The Kuwaiti-born militant was so trusted by the inner circle of late al-Qaeda supreme leader Osama bin Laden that he was among the few who knew in advance about the September 11, 2001 attacks on the United States, according to US intelligence.

"His death will degrade and disrupt ongoing external operations of al-Qaeda against the United States and its allies and partners," said Davis, who heads the Defence Department's press operations.

Counterterrorism expert Bruce Riedel, however, a former CIA analyst, called Fadhli's death a "serious but not fatal" blow to al-Qaeda in Syria.

Davis said Fadhli was also involved in October 2002 attacks against US Marines on Kuwait's Failaka Island and on the MV Limburg, a French oil tanker.

He was reported to have been previously targeted in a US air strike in September, but his death was not confirmed by US officials at the time.

Officials say Khorasan is part of al-Qaeda's Syrian branch, al-Nusra Front, though experts and activists cast doubt on the distinction between the two groups.

Missing journalists

Meanwhile, Spain said Wednesday that it is trying to establish what happened to three Spanish freelance journalists who went missing around the embattled northern Syrian city of Aleppo.

Justice Minister Rafael Catala told Spain's Cadena SER radio the government had no news regarding the three and could not say if authorities are treating their disappearance as a kidnapping.

Spanish Foreign Minister Jose Manuel Garcia Margallo urged "maximum discretion" in the case but called for "tranquility," saying similar situations in the past had ended well for Spain.

A Spanish journalism association first reported on Tuesday that the three — identified as Antoniu Pampliega, Jose Manuel Lopez and Angel Sastre — were missing since July 13.

They had travelled to Syria presumably together to report on the country's long-running civil war.

The four-year conflict in Syria has killed more than 220,000 people.

At least 84 journalists have been killed since 2011 in Syria, according to the Committee to Protect Journalists, while others remain missing or have been released for ransom.

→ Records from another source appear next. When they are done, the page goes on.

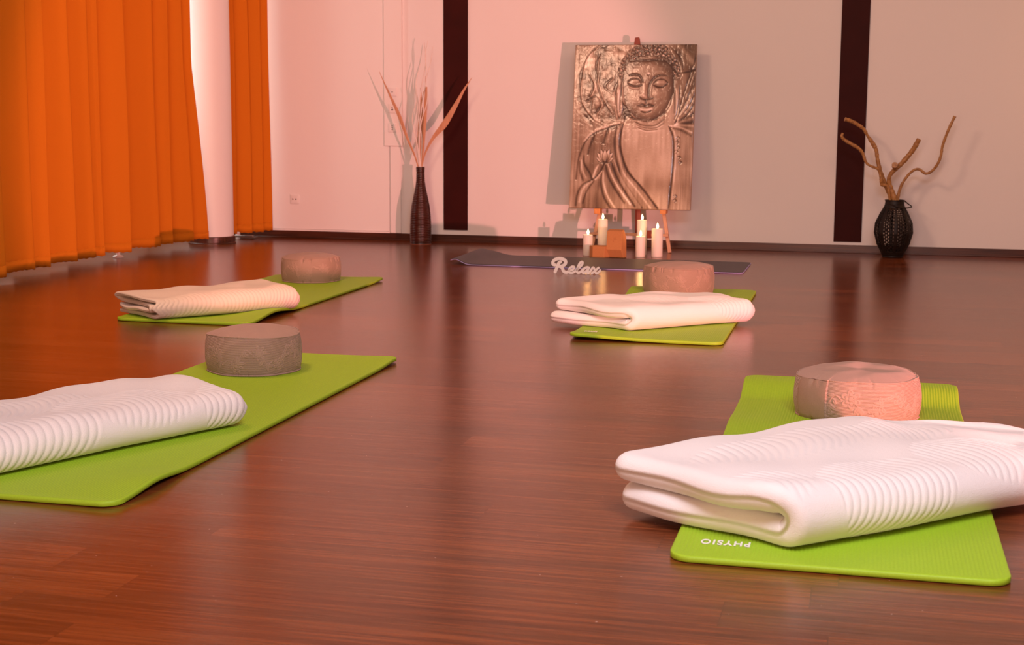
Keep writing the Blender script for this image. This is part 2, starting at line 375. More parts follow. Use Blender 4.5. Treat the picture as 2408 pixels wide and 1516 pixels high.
def text_mesh(body, w, h, ext, name, m, parent, T, spacing=1.0, bold=.012):
    cu = bpy.data.curves.new(name, 'FONT'); cu.body = body; cu.size = 1; cu.extrude = .5; cu.offset = bold; cu.space_character = spacing
    to = bpy.data.objects.new(name, cu); col.objects.link(to); bpy.context.view_layer.update()
    me = bpy.data.meshes.new_from_object(to.evaluated_get(bpy.context.evaluated_depsgraph_get())); bpy.data.objects.remove(to)
    c = np.zeros(len(me.vertices)*3, np.float32); me.vertices.foreach_get('co', c); c = c.reshape(-1, 3)
    lo, hi = c.min(0), c.max(0); c = (c-lo)/(hi-lo); c[:, 0] *= w; c[:, 1] *= h; c[:, 2] *= ext
    c = np.array([list(T @ Vector(p)) for p in c]); me.vertices.foreach_set('co', c.astype(np.float32).ravel()); me.update()
    me.materials.clear(); me.materials.append(m); o = bpy.data.objects.new(name, me); col.objects.link(o); o.parent = parent; return o

def g2(x, y, cx, cy, sx, sy): return np.exp(-((x-cx)/sx)**2-((y-cy)/sy)**2)
TH_M = .013
def exercise_mat(x0, x1, y0, y1, wave, label, rz=0):
    W = x1-x0; L = y1-y0
    t = empty('exercise_mat', ((x0+x1)/2, y0, .001), rz, label=label, cat='exercise mat', group='lime green exercise mats')
    mat_mesh(W, L, TH_M, wave, M['green'], parent=t); return t
flat0 = lambda x, y: 0*x
wNR = lambda x, y: .034*ss((y-1.60)/.17) + .010*g2(x, y, -.31, 1.25, .25, .12) + .006*g2(x, y, .3, 1.3, .2, .1)
mNR = exercise_mat(-.346, .287, 2.672, 4.50, wNR, 'lime green ribbed mat at the right front, far end curled up, under the largest blanket', 0)
wNL = lambda x, y: .010*g2(x, y, .30, .20, .10, .10) + .006*g2(x, y, .31, 1.9, .12, .1)
mNL = exercise_mat(-2.165, -1.555, 2.735, 4.70, wNL, 'lime green mat at the left front running off the frame edge under the ribbed blanket', 0)
wFL = lambda x, y: .020*g2(x, y, .30, .28, .13, .16) + .006*g2(x, y, .3, 1.66, .12, .1)
mFL = exercise_mat(-3.0, -2.398, 5.315, 7.01, wFL, 'olive-lit green mat under the cream folded blanket, nearest the orange curtains', 0)
wFR = lambda x, y: .012*g2(x, y, -.3, 0, .22, .12) + .02*g2(x, y, -.3, 1.5, .1, .12)
mFR = exercise_mat(-1.09, -.502, 5.335, 7.03, wFR, 'lime green mat lying in front of the dark blue-grey mat, near edge lifted', 0)
# upside-down white print on two of the mats
def mat_print(t, x_end, y, W6, h, z):
    T = Matrix.Translation((x_end, y, z)) @ Matrix.Rotation(PI, 4, 'Z')
    text_mesh('PHYSIO', W6, h, .0008, 'lettering', M['print'], t, T, 1.25, .03)
zz = TH_M+.0004
mat_print(mNR, -.293+.0295+.097, 2.788-2.672+.004, .097, .032, zz)
mat_print(mFR, -1.041+.796+.052, 5.418-5.335, .052, .028, zz+.011)
# blue-grey mat
t = empty('exercise_mat', (-1.47, 7.86, .001), label='dark blue-grey mat with a lilac edge lying crosswise behind the sign', cat='exercise mat')
wR = lambda x, y: .030*np.exp(-((x+.80)/.05)**2)*ss((x+.95)/.1) + .022*g2(x, y, -.72, .55, .07, .25)
mat_mesh(1.66, .57, .004, lambda x, y: wR(x, y)+.0045, M['slate'], False, name='top_layer', parent=t, rc=.03, ny=30, nx=160)
mat_mesh(1.664, .582, .0050, lambda x, y: wR(x, y), M['violet'], False, name='bottom_layer', parent=t, rc=.03, ny=30, nx=160)
t.location.y = 7.86

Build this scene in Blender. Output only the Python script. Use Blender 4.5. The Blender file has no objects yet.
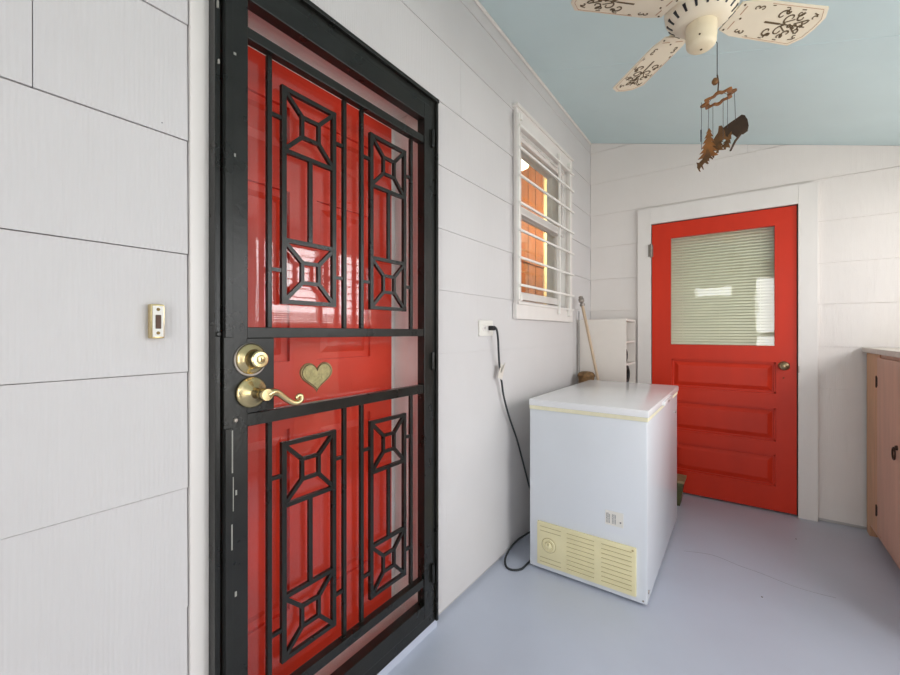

An unprecedented spate of kidnappings by Islamic State militants starting in summer 2013 has kept most journalists away, particularly since the group began killing foreign journalists and aid workers it holds, starting with American journalist James Foley in August last year.

Foley's taped beheading was followed by the killing of American-Israeli journalist Steven Sotloff, British aid workers David Haines and Alan Henning, American aid worker Peter Kassig, as well as Japanese nationals Haruna Yukawa and Kenji Goto.

The group also has generated cash from ransoming European journalists.